AWS Certified Solutions Architect – Associate (SAA-C03) — Question 971
A company runs a global web application on Amazon EC2 instances behind an Application Load Balancer. The application stores data in Amazon Aurora. The company needs to create a disaster recovery solution and can tolerate up to 30 minutes of downtime and potential data loss. The solution does not need to handle the load when the primary infrastructure is healthy.
What should a solutions architect do to meet these requirements?
Answer options
- A. Deploy the application with the required infrastructure elements in place. Use Amazon Route 53 to configure active-passive failover. Create an Aurora Replica in a second AWS Region.
- B. Host a scaled-down deployment of the application in a second AWS Region. Use Amazon Route 53 to configure active-active failover. Create an Aurora Replica in the second Region.

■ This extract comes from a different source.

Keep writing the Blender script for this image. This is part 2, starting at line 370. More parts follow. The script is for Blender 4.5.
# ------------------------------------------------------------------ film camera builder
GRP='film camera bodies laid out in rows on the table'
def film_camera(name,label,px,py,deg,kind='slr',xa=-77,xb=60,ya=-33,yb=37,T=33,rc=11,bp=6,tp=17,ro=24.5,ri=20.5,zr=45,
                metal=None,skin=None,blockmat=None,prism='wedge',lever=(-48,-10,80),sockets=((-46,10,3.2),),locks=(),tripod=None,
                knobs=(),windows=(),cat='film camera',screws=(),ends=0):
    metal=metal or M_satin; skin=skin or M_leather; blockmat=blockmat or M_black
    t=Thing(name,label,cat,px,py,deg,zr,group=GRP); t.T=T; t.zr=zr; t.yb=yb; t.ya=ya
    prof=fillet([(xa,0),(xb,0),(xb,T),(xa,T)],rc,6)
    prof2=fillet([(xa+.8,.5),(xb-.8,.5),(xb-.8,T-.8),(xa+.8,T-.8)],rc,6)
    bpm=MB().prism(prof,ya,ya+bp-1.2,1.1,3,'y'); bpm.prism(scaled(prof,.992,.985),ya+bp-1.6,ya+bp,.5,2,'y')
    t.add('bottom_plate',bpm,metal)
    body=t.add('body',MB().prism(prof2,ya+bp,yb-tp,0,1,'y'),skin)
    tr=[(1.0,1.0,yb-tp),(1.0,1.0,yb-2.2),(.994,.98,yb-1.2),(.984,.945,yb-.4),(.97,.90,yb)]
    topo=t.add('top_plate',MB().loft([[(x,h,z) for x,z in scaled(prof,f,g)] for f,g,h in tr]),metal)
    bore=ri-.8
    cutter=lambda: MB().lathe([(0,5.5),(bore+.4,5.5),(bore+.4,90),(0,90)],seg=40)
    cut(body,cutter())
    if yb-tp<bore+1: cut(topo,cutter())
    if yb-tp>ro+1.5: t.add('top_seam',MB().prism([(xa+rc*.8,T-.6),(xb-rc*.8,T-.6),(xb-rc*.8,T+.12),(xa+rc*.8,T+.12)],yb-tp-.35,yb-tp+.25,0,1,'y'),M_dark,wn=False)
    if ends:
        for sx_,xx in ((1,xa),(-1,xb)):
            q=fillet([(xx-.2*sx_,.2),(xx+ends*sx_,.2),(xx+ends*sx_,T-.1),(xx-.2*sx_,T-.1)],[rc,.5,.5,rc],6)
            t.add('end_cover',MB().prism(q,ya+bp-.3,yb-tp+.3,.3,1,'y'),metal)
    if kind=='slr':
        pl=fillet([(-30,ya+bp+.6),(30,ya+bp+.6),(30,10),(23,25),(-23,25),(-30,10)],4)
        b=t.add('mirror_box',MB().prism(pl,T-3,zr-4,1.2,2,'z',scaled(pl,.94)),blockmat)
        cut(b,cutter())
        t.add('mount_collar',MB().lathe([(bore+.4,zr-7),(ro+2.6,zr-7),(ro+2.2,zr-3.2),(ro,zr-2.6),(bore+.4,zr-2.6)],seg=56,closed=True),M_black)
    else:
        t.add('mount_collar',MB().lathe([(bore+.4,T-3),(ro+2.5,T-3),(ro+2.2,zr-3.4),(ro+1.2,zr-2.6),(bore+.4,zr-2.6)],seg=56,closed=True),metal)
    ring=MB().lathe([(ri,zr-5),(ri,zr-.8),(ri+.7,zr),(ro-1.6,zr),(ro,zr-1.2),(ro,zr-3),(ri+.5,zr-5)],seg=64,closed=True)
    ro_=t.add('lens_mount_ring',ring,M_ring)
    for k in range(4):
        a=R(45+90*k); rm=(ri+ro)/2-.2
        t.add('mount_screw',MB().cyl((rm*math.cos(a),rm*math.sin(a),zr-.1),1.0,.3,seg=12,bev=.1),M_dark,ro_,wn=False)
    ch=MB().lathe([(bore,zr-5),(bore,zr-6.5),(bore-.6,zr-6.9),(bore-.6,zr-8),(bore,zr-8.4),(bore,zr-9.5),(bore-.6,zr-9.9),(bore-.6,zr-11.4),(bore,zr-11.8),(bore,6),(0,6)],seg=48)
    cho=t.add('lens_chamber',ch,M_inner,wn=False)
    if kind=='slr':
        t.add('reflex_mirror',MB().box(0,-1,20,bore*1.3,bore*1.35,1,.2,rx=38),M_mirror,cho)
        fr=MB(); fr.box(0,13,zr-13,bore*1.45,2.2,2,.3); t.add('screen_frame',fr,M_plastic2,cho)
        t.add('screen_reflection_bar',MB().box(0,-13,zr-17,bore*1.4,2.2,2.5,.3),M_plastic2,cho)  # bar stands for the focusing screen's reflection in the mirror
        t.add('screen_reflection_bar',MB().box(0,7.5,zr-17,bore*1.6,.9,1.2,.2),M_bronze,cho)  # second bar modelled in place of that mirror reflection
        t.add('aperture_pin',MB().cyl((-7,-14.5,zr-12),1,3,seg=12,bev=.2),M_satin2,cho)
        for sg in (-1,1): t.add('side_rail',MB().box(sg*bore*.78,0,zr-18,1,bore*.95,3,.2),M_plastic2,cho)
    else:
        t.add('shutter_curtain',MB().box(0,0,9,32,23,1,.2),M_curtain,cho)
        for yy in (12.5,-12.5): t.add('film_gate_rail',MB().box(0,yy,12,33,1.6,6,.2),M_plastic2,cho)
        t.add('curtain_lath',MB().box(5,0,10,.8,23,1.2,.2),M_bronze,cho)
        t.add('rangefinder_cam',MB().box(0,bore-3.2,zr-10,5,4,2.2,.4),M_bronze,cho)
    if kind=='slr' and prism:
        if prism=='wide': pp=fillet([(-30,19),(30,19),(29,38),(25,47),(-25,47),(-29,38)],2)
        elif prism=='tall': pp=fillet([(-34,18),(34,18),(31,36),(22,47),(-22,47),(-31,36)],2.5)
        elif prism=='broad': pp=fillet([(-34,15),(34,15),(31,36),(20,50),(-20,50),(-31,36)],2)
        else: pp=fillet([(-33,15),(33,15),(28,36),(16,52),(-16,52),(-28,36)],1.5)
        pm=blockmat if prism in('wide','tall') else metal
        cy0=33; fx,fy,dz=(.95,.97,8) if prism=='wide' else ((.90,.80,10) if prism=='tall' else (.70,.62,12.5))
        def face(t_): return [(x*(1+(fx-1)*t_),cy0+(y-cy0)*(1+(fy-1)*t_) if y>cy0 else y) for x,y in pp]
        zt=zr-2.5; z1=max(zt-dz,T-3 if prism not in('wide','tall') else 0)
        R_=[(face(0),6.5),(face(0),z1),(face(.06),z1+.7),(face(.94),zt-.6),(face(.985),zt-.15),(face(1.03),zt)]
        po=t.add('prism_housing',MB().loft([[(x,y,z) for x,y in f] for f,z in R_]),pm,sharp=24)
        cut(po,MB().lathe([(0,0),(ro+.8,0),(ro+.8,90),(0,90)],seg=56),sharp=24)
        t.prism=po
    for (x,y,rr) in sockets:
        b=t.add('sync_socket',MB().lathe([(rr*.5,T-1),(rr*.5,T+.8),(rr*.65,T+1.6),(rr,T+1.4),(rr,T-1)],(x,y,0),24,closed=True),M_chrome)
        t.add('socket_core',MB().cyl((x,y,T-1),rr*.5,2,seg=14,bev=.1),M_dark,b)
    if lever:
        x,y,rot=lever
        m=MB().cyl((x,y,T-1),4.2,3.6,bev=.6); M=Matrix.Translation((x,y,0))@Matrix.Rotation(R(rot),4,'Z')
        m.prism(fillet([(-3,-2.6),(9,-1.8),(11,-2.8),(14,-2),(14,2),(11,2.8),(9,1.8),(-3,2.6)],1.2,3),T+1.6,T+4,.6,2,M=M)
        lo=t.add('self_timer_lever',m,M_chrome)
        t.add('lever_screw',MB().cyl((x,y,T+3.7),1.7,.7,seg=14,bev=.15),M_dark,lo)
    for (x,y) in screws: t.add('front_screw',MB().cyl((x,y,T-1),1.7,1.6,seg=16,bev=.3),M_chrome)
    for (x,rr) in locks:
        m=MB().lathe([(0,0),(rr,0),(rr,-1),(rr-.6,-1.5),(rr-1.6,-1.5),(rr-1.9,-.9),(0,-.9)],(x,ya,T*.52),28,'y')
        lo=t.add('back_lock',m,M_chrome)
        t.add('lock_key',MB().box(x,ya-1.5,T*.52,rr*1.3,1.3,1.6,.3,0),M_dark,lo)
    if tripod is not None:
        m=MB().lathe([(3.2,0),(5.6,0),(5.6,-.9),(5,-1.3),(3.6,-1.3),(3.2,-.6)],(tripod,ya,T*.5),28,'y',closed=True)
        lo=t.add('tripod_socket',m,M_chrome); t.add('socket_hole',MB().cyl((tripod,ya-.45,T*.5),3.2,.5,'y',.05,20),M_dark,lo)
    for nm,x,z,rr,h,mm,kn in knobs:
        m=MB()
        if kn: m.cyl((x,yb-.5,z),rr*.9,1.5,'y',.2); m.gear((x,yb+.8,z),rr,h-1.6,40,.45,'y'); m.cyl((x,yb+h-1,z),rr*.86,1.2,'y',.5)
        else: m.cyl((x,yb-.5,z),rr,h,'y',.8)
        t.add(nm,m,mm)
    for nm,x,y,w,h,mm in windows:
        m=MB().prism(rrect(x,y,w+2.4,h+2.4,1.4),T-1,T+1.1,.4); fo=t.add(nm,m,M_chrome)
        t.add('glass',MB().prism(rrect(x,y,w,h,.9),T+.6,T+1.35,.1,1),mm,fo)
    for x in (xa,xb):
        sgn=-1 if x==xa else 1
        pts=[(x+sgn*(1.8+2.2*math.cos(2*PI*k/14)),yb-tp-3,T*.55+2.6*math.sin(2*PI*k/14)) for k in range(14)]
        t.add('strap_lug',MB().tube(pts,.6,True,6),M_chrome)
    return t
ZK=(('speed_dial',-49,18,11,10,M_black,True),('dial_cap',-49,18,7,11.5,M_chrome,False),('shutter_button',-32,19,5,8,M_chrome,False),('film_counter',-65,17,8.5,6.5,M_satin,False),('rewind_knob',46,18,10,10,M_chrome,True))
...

- C. Replicate the primary infrastructure in a second AWS Region. Use Amazon Route 53 to configure active-active failover. Create an Aurora database that is restored from the latest snapshot.
- D. Back up data with AWS Backup. Use the backup to create the required infrastructure in a second AWS Region. Use Amazon Route 53 to configure active-passive failover. Create an Aurora second primary instance in the second Region.
Correct answer: A
Explanation
An active-passive failover configuration using Amazon Route 53 combined with a cross-region Aurora Replica perfectly aligns with a Pilot Light or Warm Standby disaster recovery strategy, satisfying the 30-minute RTO and RPO requirements. Active-active configurations (Options B and C) are unnecessary and introduce extra costs because the secondary site does not need to handle active traffic during normal operations. Restoring databases from backups or snapshots (Options C and D) would take too long and likely exceed the strict 30-minute downtime limit.